1Q84一気読み/読まずに死ねるか
2023年の内にアマゾンaudibleからリリースが完結した村上春樹の「1Q84」を、この年末に一気読みというかaudibleで一気聞きした。
1Q84はBOOK1からBOOK3の前後編からの構成になるので文庫本にして6冊(1600ページ)の分量となる。オーディオとして聞く分には総時間70時間を超える長編だ。
読み出せば物語の最後まで一気に読みたい性分なので、リリースが全巻終了するまで待ってこの年末の時間が取れる期間で、集中してaudibleで聞いたという次第。
※アマゾンaudibleは月額1500円ですが、30日間の無料体験がありますので十分その期間で本書は読めると思います。
村上春樹の作品は好きなので当然この1Q84も発刊された2009年から各巻が発行されるのを待って読んだ。でも15年も前の話しで、読んだといえどもほとんどの部分を忘れている。

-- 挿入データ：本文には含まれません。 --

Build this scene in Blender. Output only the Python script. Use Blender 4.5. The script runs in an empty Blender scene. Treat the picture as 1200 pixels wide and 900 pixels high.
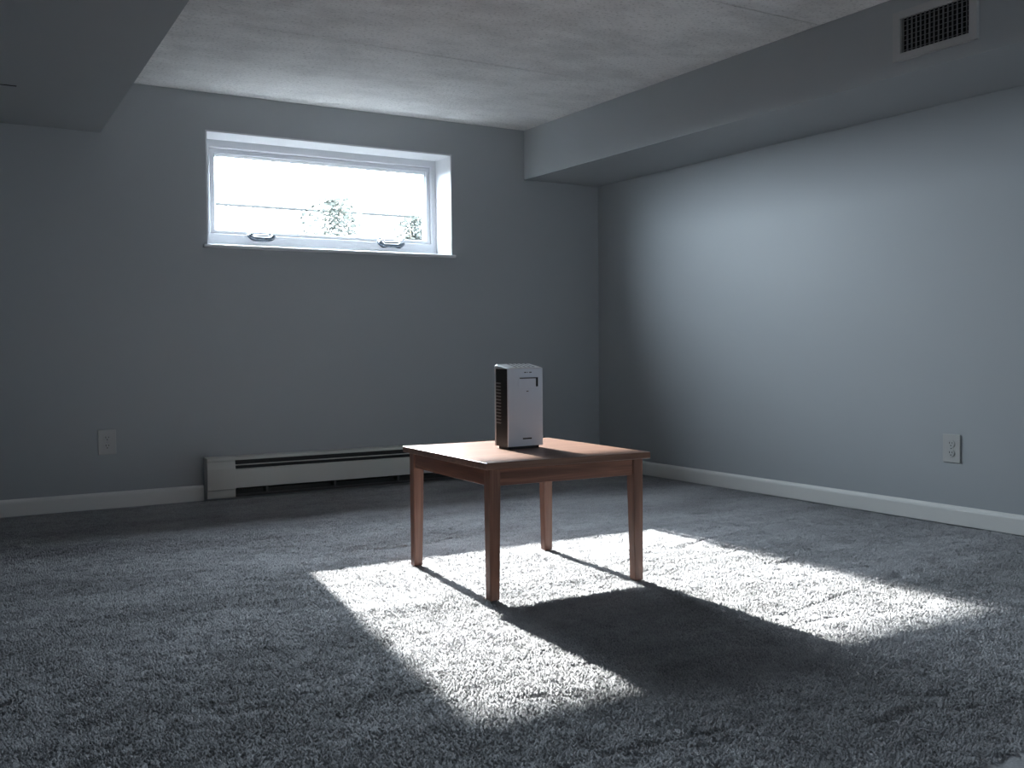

人間の記憶(僕だけかも)というものは、いかに曖昧かということを今回も思いの外味わった。。。(だから生きていけるのかもしれないが)
お気に入りの本や映画というものは、実際何年後かに再度観たり読んだりする方がいい。なぜならその数年間に自分も変化しているので、必ず受ける印象やそこから得るものは違うからだ。
今回のこの1Q84の再読からも、以前読んだ時と全く違う新たな要素をたくさん得た。再読してよかったと思った。それらは3時間のセミナーで、解説したいと思えるほどに質量とも分量共に多かった。

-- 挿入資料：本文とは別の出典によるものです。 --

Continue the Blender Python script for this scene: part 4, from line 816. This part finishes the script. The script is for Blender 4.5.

村上春樹という作家はすでに世界的作家の位置を占めている。が、未だに熱狂的なファンだという人と、ほとんど馴染めないという読み手が真っ二つに分れる作家も珍しい、と思う。
僕はその両方の言い分が分かる。
村上春樹の他の作家にはない中毒性の魅力は何か?
まずは登場人物全てに、狂気じみた独特の魅力があるということ。
こちらの表現も他の作家の追随を許さない。
キャラクターを特徴付けるものとして、村上春樹は特にその人物の食べ物の好みとセックスの描写にとても長い分量を取る。
食べるものとセックスの傾向は、ダイレクトに人物構成に影響を与える。それは何も小説の登場人物というよりも、生きている我々がそうだと思う。

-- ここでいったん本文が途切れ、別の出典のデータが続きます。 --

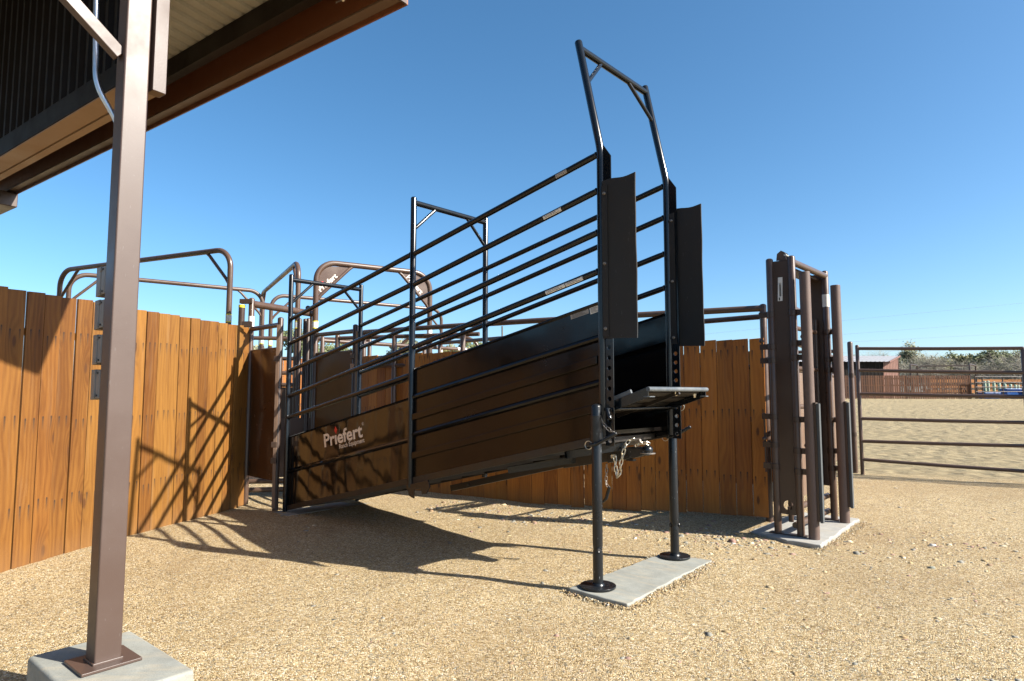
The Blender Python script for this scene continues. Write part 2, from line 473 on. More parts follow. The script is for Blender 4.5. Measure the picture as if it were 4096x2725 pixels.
def fillet(pts, r, seg=7):
    P = [Vector(p) for p in pts]; out = [P[0]]
    for i in range(1, len(P) - 1):
        a = (P[i - 1] - P[i]); b = (P[i + 1] - P[i])
        la, lb = a.length, b.length; a.normalize(); b.normalize()
        ang = a.angle(b)
        t = min(r / math.tan(ang / 2), la * 0.48, lb * 0.48); rr = t * math.tan(ang / 2)
        c = P[i] + (a + b).normalized() * (rr / math.sin(ang / 2))
        s, e = (P[i] + a * t - c).normalized(), (P[i] + b * t - c).normalized()
        for k in range(seg + 1):
            out.append(c + s.slerp(e, k / seg) * rr)
    out.append(P[-1])
    return out

def thing(name, label, cat, loc=(0, 0, 0), rz=0.0, group=None):
    o = bpy.data.objects.new(name, None)
    COL.objects.link(o)
    o.empty_display_size = 0.2
    o.location = loc; o.rotation_euler = (0, 0, rz)
    o['label'] = label; o['category'] = cat
    if group: o['group'] = group
    return o
def tag(o, label, cat, group=None):
    o['label'] = label; o['category'] = cat
    if group: o['group'] = group
    return o
def copy_tree(o, parent=None):
    c = o.copy(); COL.objects.link(c); c.parent = parent
    for ch in list(o.children): copy_tree(ch, c)
    return c

def text_mb(s, height=None, length=None, bold=0.0, depth=0.0015, frame=None, align=0.0):
    """lettering as real geometry; frame = (origin, x axis, y axis); height = cap height, length fits the word"""
    cu = bpy.data.curves.new('lettering', 'FONT'); cu.body = s; cu.size = 1.0; cu.offset = bold; cu.resolution_u = 3
    ob = bpy.data.objects.new('lettering', cu); COL.objects.link(ob)
    bpy.context.view_layer.update()
    me = bpy.data.meshes.new_from_object(ob)
    vs = np.array([v.co[:] for v in me.vertices]); fs = [tuple(p.vertices) for p in me.polygons]
    bpy.data.objects.remove(ob); bpy.data.curves.remove(cu); bpy.data.meshes.remove(me)
    x0, x1 = vs[:, 0].min(), vs[:, 0].max()
    sx = length / (x1 - x0); sy = height / 0.70
    o, ax, ay = [Vector(k) for k in frame]
    P = [o + ax * ((p[0] - x0) * sx) + ay * (p[1] * sy) for p in vs]
    return MB().add(P, fs)

# ------------------------------------------------------------------ terrain
def zt(x, y):
    z = 0.78 * min(1.0, max(0.0, (y - 9.5) / 38.5))
    r = math.hypot(x, y)
    w = min(1.0, max(0.0, (14 - r) / 6))
    z += w * (0.012 * math.sin(1.7 * x + 0.6) * math.sin(1.3 * y + 1.1) + 0.006 * math.sin(3.9 * x - 2.2 * y) + 0.0035 * math.sin(9.1 * x + 4.7 * y + 1.0) * math.sin(7.3 * y - 3.1 * x))
    return z
def ground_mesh():
    nA = 300
    rad = [0.0]
    r = 0.35
    while r < 3500:
        rad.append(r); r *= 1.03 if r < 12 else (1.05 if r < 60 else 1.12)
    vs = [(0, 0, zt(0, 0))]; fs = []
    for r in rad[1:]:
        for k in range(nA):
            a = 2 * math.pi * k / nA
            x, y = r * math.cos(a), r * math.sin(a)
            vs.append((x, y, zt(x, y)))
    for k in range(nA):
        fs.append((0, 1 + k, 1 + (k + 1) % nA))
    for j in range(len(rad) - 2):
        for k in range(nA):
            a, b = 1 + j * nA + k, 1 + j * nA + (k + 1) % nA
            fs.append((a, a + nA, b + nA, b))
    m = MB().add(vs, fs)
    o = m.build('ground', M['ground'], None, smooth=80)
    o['kind'] = 'structure'
ground_mesh()

def scatter(name, pts, size, tints, flat_z=0.6, up=0.25):
    """many small angular stones as one mesh"""
    n = len(pts)
    base = np.array([(1, 0, 0), (0, 1, 0), (-1, 0, 0), (0, -1, 0), (.55, .55, .75), (-.55, .5, .8), (-.5, -.55, .7), (.5, -.6, .8)])
    faces = np.array([(0, 1, 4, 4), (1, 5, 4, 4), (1, 2, 5, 5), (2, 6, 5, 5), (2, 3, 6, 6), (3, 7, 6, 6), (3, 0, 7, 7), (0, 4, 7, 7), (4, 5, 6, 7)])
    th = rng.uniform(0, 2 * np.pi, n); sc = size[:, None] * rng.uniform(0.65, 1.35, (n, 3)) * np.array([1, 0.8, flat_z])
    jit = base[None] * (1 + rng.uniform(-0.28, 0.28, (n, 8, 3)))
    V = jit * sc[:, None, :]
    x = V[..., 0] * np.cos(th)[:, None] - V[..., 1] * np.sin(th)[:, None]
    y = V[..., 0] * np.sin(th)[:, None] + V[..., 1] * np.cos(th)[:, None]
    W = np.stack([x + pts[:, :1], y + pts[:, 1:2], V[..., 2] + pts[:, 2:3] - (size * up)[:, None]], -1).reshape(-1, 3)
    tri = faces[:8, :3]; quad = faces[8]
    me = bpy.data.meshes.new(name)
    off = np.arange(n)[:, None] * 8
    T = (tri.reshape(-1)[None] + off)        # n x 24
    Q = (quad[None] + off)                   # n x 4
    loops = np.concatenate([T, Q], 1).reshape(-1).astype(np.int32)
    tot = np.tile(np.array([3] * 8 + [4]), n).astype(np.int32)
    start = np.concatenate([[0], np.cumsum(tot)[:-1]]).astype(np.int32)
    me.vertices.add(len(W)); me.vertices.foreach_set('co', W.reshape(-1).astype(np.float32))
    me.loops.add(len(loops)); me.loops.foreach_set('vertex_index', loops)
    me.polygons.add(len(tot)); me.polygons.foreach_set('loop_start', start); me.polygons.foreach_set('loop_total', tot)
    me.update(calc_edges=True)
    at = me.attributes.new('tint', 'FLOAT_COLOR', 'POINT')
    colr = np.repeat(np.concatenate([tints, np.ones((n, 1))], 1), 8, 0)
    at.data.foreach_set('color', colr.reshape(-1).astype(np.float32))
    me.materials.append(M['stone'])
    o = bpy.data.objects.new(name, me); COL.objects.link(o)
    return o
def zt_np(p): return np.array([zt(a, b) for a, b in p])
def tint_pick(n, grey=0.12):
    pal = np.array([(0.49, 0.345, 0.16), (0.61, 0.47, 0.26), (0.39, 0.262, 0.115), (0.70, 0.60, 0.41), (0.30, 0.19, 0.10), (0.28, 0.27, 0.22), (0.80, 0.74, 0.64), (0.34, 0.20, 0.15)])
    pr = np.array([0.30, 0.24, 0.17, 0.10, 0.07, grey * 0.5, 0.03, grey * 0.2]); pr /= pr.sum()
    return 0.88 * pal[rng.choice(len(pal), n, p=pr)] * rng.uniform(0.8, 1.15, (n, 1))
def wedge(n, r0, r1, a0=-46, a1=46, p=1.0):
    u = rng.uniform(0, 1, n)
    r = r0 * (r1 / r0) ** u if p == 1.0 else (r0 ** p + u * (r1 ** p - r0 ** p)) ** (1 / p)
    a = np.radians(rng.uniform(a0, a1, n))
    P = np.stack([r * np.sin(a), r * np.cos(a)], 1)
    return np.concatenate([P, zt_np(P)[:, None]], 1)
P1 = wedge(150000, 1.9, 9.0, p=1.0)
keep = ~((np.abs((P1[:, 0] + 1.57) * 0.76 - (P1[:, 1] - 2.6) * 0.65) < 0.36) & (np.abs((P1[:, 0] + 1.57) * 0.65 + (P1[:, 1] - 2.6) * 0.76) < 0.3))
P1 = P1[keep]
o = scatter('gravel', P1, rng.uniform(0.0019, 0.0044, len(P1)) * (0.8 + 0.06 * np.hypot(P1[:, 0], P1[:, 1])), tint_pick(len(P1)))
o['kind'] = 'stuff'; o['label'] = 'loose tan decomposed granite gravel covering the yard'
P2 = np.concatenate([wedge(3000, 2.0, 11.0, -20, 46, p=1.6), wedge(1600, 3.0, 9.0, 14, 44, p=1.6)])
o = scatter('loose_stones', P2, rng.gamma(1.6, 0.0036, len(P2)) + 0.003, tint_pick(len(P2), 1.2), 0.5)
o['kind'] = 'stuff'; o['label'] = 'small grey and tan stones scattered on the gravel'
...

ただ食べたり飲んだりする好き嫌いというものは、日常会話に出てきてもおかしくないが、セックスでの嗜好や性癖というものはまずは口にしない。
そういうとても日常の表明には露出しないけど、誰でもが心の中で思い描いて思考の中で意識的にも無意識的にも何度も巡らせているものってたくさんあると思う。
そういう一つ一つを村上春樹は、丁寧にこれでもかというくらいリアリティーに表現してくる。中にはそこまで性描写する必要があるのか、という評もあるくらいに。
その無意識に誰もが持っている恥部的な部分にひどく共振する読者がいっぱいいるのだ。でも恥部的な部分なので、共感したとしてもまずは共感の意を表さない。
なぜなら「恥ずかしい」からだ。
「私もレズの経験があるの」とか「私も肛門プレイが好きなの」とか「拘束プレイが刺激があって好き」とか、気軽にBlogなんかでも書かないでしょ。でも、思っている人は思っている。
みたいに。
そういう事を村上春樹は、哲学のプラトンや厳格なクラシック音楽というフラグメントと同じ土俵に並べてくる。
そこが面白いとボクは思う。
この「1Q84」という小説の軸となる部分には「さきがけ」というオカルト集団(宗教団体)が登場してくる。
そのオカルト組織の長となる人物を、主役となる青豆(女性)が殺害することで、物語が始まりだす。
そしてストーリーが進行していく上で、このオカルト集団を動かしている本当の影の存在としてリトルピープルなる生命体が出てくる。(人間ではない)読み終えた読者の大半は、このリトルピープルなるものがそもそも何か全然分からん!となる。
なぜなら、物語の中でこのリトルピープルなる存在が何かというものが全然語られていないからだ。
ここでこのリトルピープルが何かとか、そのオカルト集団は何をメタファーとしているのか、と解説してしまったら読む楽しみが無くなりますので言いませんが、5次元世界やアセンション(次元上昇)、パラレル移動などをよく知る人なら、そういう側面を頭に置いて読めば、きっとこの小説の醍醐味が分かって面白がられると思うよ。
僕の、超お勧めの長編ファンタジーミステリーSFであります。